Are Colorado citizens unconstitutionally infringing on the right of state government to hike up taxes and spend as legislators choose?
Thats what a lawsuit filed last week in federal court alleges. The plaintiffs are a thoroughly bipartisan collection of 34 sitting legislators, former legislators, former U.S. congressmen, school board officials, local politicians and other assorted bigwigs of the states political class. Their complaint in Kerr v. Colorado states, An effective legislative branch must have the power to raise and appropriate funds. When the power to tax is denied, the legislature cannot function effectively to fulfill its obligations in a representative democracy and a Republican Form of Government.
Put simply, this posse of politicians wants the federal courts to strike down the states Taxpayers Bill of Rights amendment. Passed by voters through Colorados ballot initiative process back in 1992, the measure commonly referred to as TABOR caps year-to-year state government spending growth at the rate of inflation plus any population increase and mandates that tax increases be approved by voters. Spending can grow beyond the TABOR caps only if the people are consulted and, as the governed, actually give their consent to greater expenditures.
In short, TABOR gives the voters a measure of control over state tax increases and government spending growth.
Heaven forbid!
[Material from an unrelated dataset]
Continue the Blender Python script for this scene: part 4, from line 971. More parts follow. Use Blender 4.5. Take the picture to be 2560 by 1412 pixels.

Or rather, these professional tax splurgers hope the federal judiciary will forbid.
The legal claim is eccentric, pleading that for voters to have a check on a legislatures spending proclivity is just too darn much direct democracy, and that, in addition to the fact that decision-making by citizens positively frustrates power-mad politicians, it also somehow violates the U.S. Constitutions Article 4, Section 4 guarantee to every state in this union of a republican form of government.
Jon Caldara, head of the conservative-libertarian Independence Institute, called the legal challenge another attack on the initiative process and worried that, on the fanciful chance the lawsuit succeeds, every initiative that the citizens of Colorado have passed will be summarily ripped from the books.